When you spend as much time in chapel as seminarians tend to do, it can be hard to have your spirit feel fed.  I know for myself worship has felt an awful lot like business this semester.  I’m taking a course on worship, and I find myself examining the execution services;  Did the pastor hold her arms out when she greeted the congregation? Is the sermon based on the lectionary?  How does the assembly dispose of the left-over sacramental elements?  Add to these questions that fact that I have spent the last six weeks scouting congregations to complete my field work at next year, and it can be hard to set aside business and just worship.

So imagine my surprise when I was nurtured at the two services that were actually supposed to be work.

I had never planned a worship service before, and I was more than a little terrified for Monday.  I was fortunate to be working with someone I trust a great deal.  We planned this service with the intention that we would create awareness for sexual and domestic assault survivors.  This is a subject that hits very close to home.  In my own healing and work with survivors I have longed to be a part of service that did not back down from naming the evil that is assault.  I give thanks to my friend who knows that finding a voice for survivors in worship is important to the ministry of our church.  I also give thanks that our preacher on Monday was a pastor who did not try to dress up “sexual assault and domestic violence” with ambiguous and flowery words but to name it as it is.  Because we were able to name the evil, we created a space where people felt safe to come forward and receive healing for all sorts of pain, assault and beyond.  As I and three others sang “Grace Like Rain,” almost every person in the assembly went to prayer stations and were anointed.  I felt my knees buckle at the magnitude of our communities openness to feel God’s love for them.  The Holy Spirit was truly present in that place, and in that moment there was no doubt that the gospel reached our community.  I will carry the feeling of that day in my heart forever.
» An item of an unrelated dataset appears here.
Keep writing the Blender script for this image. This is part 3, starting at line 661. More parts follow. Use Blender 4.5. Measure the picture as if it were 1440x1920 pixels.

I will also carry the memory of being installed at St. Luke’s with me forever.  I loved working for Pilgrim UCC, loved how I was stretched and grew within that community.  I learned that God was calling me into pastoral ministry because of Pilgrim, and there will never be a time when I will forget that it was that environment that nurtured the journey I am on today.  But standing up in front of a new body of believers and committing myself to service in them in light of the scriptures and our shared Lutheran confessions solidifies my sense of vocation in a way that I cannot explain.  God has called me to the Lutheran church because God wants me to bear witness to our confessional doctrine that we are justified by grace through faith in Christ without works righteousness.  I can live out that vocation and discover what sort of leader I am being called to be in a Lutheran church in a way that I cannot live out in a different denomination.  It is one thing to say theoretically that I will uphold Lutheran confessional doctrine, but it is something else entirely to make that promise publicly before God and witnesses.  Making such promises makes my position not just a job, but a relationship.  It is humbling to realize that I have been invited into this relationship, and that God will continue to invite me into relationships in future communities.

It is a miraculous thing to be a part of a profession where doing your work enriches your spirit, and I give thanks that I can experience such miracles.